Tale atteggiamento, prevalente nella produzione contemporanea, ha contaminato il rapporto con le opere d’arte prodotte in precedenza. La riflessione sui 450 anni dalla morte di Michelangelo riguarda quella sui beni artistici come salvaguardia della cultura che abbiamo ereditato, e che dovremmo continuare a sviluppare per reagire alla disumanizzazione dell’arte. Nel 1925 Ortega y Gasset affrontò il problema alla luce del dibattito sulle avanguardie storiche con La deshumanización del Arte. La tematica è ancora pienamente verificabile e illuminante per le ricerche artistiche e letterarie contemporanee, cogliendo la centralità dell’etica nel fare artistico. Le tecniche della comunicazione visiva, la creatività, sono prioritariamente fondanti per una crescita civile e morale: la comunicazione estetica non può prescindere da quella etica.

L’Accademia delle Arti del Disegno nacque grazie al Vasari, che avviò, con le sue biografie, l’inserimento dell’arte nelle discipline storiche. La conoscenza della storia dell’arte, a partire dalla scuola, con spazi adeguati nella comunicazione di massa, è il principale fondamento per un futuro “a misura d’uomo”. Si tratta di ripercorrere in modo nuovo quella grande utopia di una “società estetica” che animò le avanguardie prima della Grande guerra. Oggi, troppo spesso, la «promozione» basata sull’indagine di mercato è riuscita a imporre soprattutto l’effimero e/o l’inesistente. Hans Belting, nella prefazione all’ed. italiana del suo Das Ende der Kunstgeschichte? del 1990, trad. La fine della storia dell’arte o la libertà dell’arte, scrisse:

il lettore italiano […] vive in un paese che possiamo tranquillamente chiamare la patria dell’arte […]. Il ruolo dell’arte nella cultura italiana è piuttosto diverso da quello che ha assunto in altre culture.

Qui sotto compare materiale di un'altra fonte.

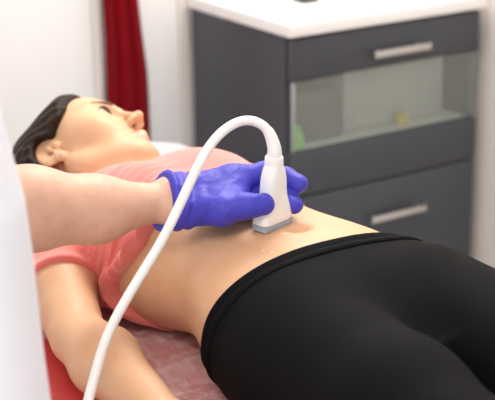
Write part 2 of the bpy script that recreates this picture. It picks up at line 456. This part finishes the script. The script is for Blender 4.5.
# hair, face
def phair(P): return np.maximum(hair_f(PH.loc(P)), .045 - P[:, 2])
V, F = surface(phair, HT - .17, HT + .17, .003); link_mesh('hair', V, F, HAIR, patient)
face_parts(PH, patient)
e = PH.out([(-.0815, -.004, -.030)])[0]
MB().tube([e + HR @ np.array((x, 0, 0)) for x in (.003, .001, -.0025, -.0035)], [.0012, .0032, .0030, .0012], 10).build('earring', SILVER, patient)['label'] = 'small silver ear stud'

# shirt
SB = Shape([TORSO] + BREAST + SHOULD)
SLV = Shape(UPARM)
NB = Shape(NECK + [HEADB])
def hem(P): return -.262 - .17 * (P[:, 1] - .0) * np.clip(P[:, 2] / .15, 0, 1) + .024 * np.clip((.07 - P[:, 2]) / .07, 0, 1) + .020 * np.clip((P[:, 2] - .10) / .05, 0, 1) * np.clip(-P[:, 1] / .08, 0, 1) - .024 * np.exp(-((P[:, 2] - .075) / .04) ** 2)
def shirt_f(P):
    s, c, z = P.T
    b = SB(P); hs = hem(P) + .006 * nz(P, 40, 2); u = hs - s                     # distance up from the hem
    near = np.clip((.04 - c) / .10, 0, 1)
    w = u + .55 * (.12 - z) + .012 * nz(P, 25, 3)
    fold = near * np.exp(-np.maximum(u, 0) / .18) * (.008 * (1 - np.abs(np.sin(w * 78))) ** 1.3 + .0065 * (1 - np.abs(np.sin(w * 185 + 2 * nz(P, 30, 8)))) ** 1.2)
    fold += .0030 * nz(P, 45, 4, (1, 1, .5)) * (1 - .6 * np.clip((z - .15) / .04, 0, 1)) * np.exp(-np.maximum(u, 0) / .25)
    roll = .015 * np.exp(-((u - .012) / .012) ** 2) * (.5 + .5 * near)
    flat = np.clip((z - .01) / .03, 0, 1)
    sl = np.minimum(.30 + s + .0, .4)                                            # sleeves end part-way down the upper arm
    ax = np.array(EL_R) - np.array(SH_R); ta = (P - np.array(SH_R)) @ ax / ax.dot(ax)
    ax2 = np.array(EL_L) - np.array(SH_L); tb = (P - np.array(SH_L)) @ ax2 / ax2.dot(ax2)
    arm = np.where(c < .02, ta, tb) - .54
    sleeve = .004 * np.exp(-(arm / .05) ** 2)
    d = b - .0055 - (fold + roll) * flat
    d = smax(d, -u, .010)
    dsl = smax(SLV(P) - .0065 - sleeve - .0025 * nz(P, 50, 7) * flat, arm * .27, .004)
    d = smin(d, dsl, .016)
    d = smax(d, .010 - NB(P), .006)
    return np.maximum(d, .0015 - z)
V, F = surface(shirt_f, (-.60, -.26, -.01), (-.16, .30, .27), .0025); link_mesh('shirt', V, F, SHIRT, patient)

# leggings
LB = Shape([TORSO] + LEGS)
def wb(P): return -.066 + .36 * np.clip(P[:, 2], 0, .2)
def leggings_f(P):
    u = P[:, 0] - wb(P)
    d = LB(P) - .004 - .0012 * nz(P, 60, 5) * np.exp(-((P[:, 0] - .10) / .08) ** 2)
    d = smax(d, -(u - .004), .004); d = np.maximum(d, P[:, 0] - .885)
    return np.maximum(d, .0012 - P[:, 2])
V, F = surface(leggings_f, (-.10, -.20, -.01), (.92, .28, .22), .003); leggings = link_mesh('leggings', V, F, BLACK, patient)
def band_f(P):
    u = P[:, 0] - wb(P) - .002 * nz(P, 30, 6)
    d = LB(P) - .0062 - .0022 * np.exp(-((u - .022) / .0045) ** 2) - .0016 * np.exp(-((u - .003) / .004) ** 2) + .0022 * np.exp(-((u - .0145) / .003) ** 2)
    d = smax(d, np.abs(u - .0145) - .0155, .004)
    return np.maximum(d, .0012 - P[:, 2])
V, F = surface(band_f, (-.10, -.20, -.01), (.08, .28, .22), .002); link_mesh('waistband', V, F, BLACK, leggings)

# ------------------------------------------------------------------ the clinician
G_IDX = [(-.1470, -.0160, .2500, .0130), (-.1390, .0340, .2530, .0115), (-.1170, .0550, .2480, .0105), (-.0930, .0600, .2440, .0102)]
G_MID = [(-.1620, -.0130, .2360, .0135), (-.1430, .0340, .2320, .0115), (-.1120, .0480, .2250, .0105), (-.0820, .0440, .2200, .0102)]
G_RNG = [(-.1650, -.0240, .2240, .0125), (-.1420, .0100, .2210, .0110), (-.1170, .0160, .2170, .0100), (-.1060, .0120, .2130, .0095)]
G_PNK = [(-.1570, -.0450, .2190, .0115), (-.1350, -.0210, .2180, .0095), (-.1210, -.0110, .2150, .0090), (-.1120, -.0090, .2130, .0085)]
G_THB = [(-.1340, -.0930, .2230, .0170), (-.0970, -.0610, .2300, .0145), (-.0760, -.0350, .2360, .0130), (-.0670, -.0150, .2370, .0122)]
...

Sono passati 250 anni dalla Storia dell’arte nell’antichità di Johann J. Winckelmann, opera determinante per l’archeologia e lo sviluppo della storia dell’arte, con contributi sempre piú attenti all’influenza della filosofia. Il XX sec. ha finito per rendere autonomo il processo creativo, ma l’opera resta una realtà materiale: l’arte è solo “in concetto”, che è comunque “dentro” l’opera, e la sua fruizione muta nel tempo, proprio perché ne resta materialmente la testimonianza. E se ogni opera d’arte è il prodotto storico di un uomo storico, al tempo stesso l’opera è in grado, nella propria forma, di trascendere la propria storicità.

Oggi la tecnica assegna all’arte problemi ineludibili. La chiacchiera promozionale si è, da almeno mezzo secolo, travestita da analisi, giocando sull’equivoco e sul terrorismo ideologico. Effimere legittimazioni delle mode, gestite nell’ideologia globale del cosiddetto «libero mercato», sono la legittimazione della mercificazione dell’arte del passato come di quella contemporanea.

Il senso dell’esistenza dell’Accademia delle Arti del Disegno è la rivendicazione della centralità della dimensione etica del fare artistico. La X e la XI edizione di Documenta, a Kassel, tra il 1997 e il 2002, hanno puntato su delocalizzazione e decostruzione, come radicalità della contestazione al ruolo dell’Europa (per quel che può significare), dopo l’“invasione degli ultracorpi”, imposti dal mercato statunitense. La subalternità culturale accettata dall’Europa, e dal resto del pianeta, è la prova del dominio del potere sulla libertà dell’artista, rivendicata nel XIX sec. e poi teorizzata.

Ancora una volta gli artisti possono dimostrare che il re è nudo, ma sono forse troppo pochi quelli in grado di capirlo. Allora l’arte è impegno morale, anche sofferto, come ha testimoniato in tutta la propria esistenza e la propria opera, poco meno di mezzo millennio fa, Michelangelo Buonarroti.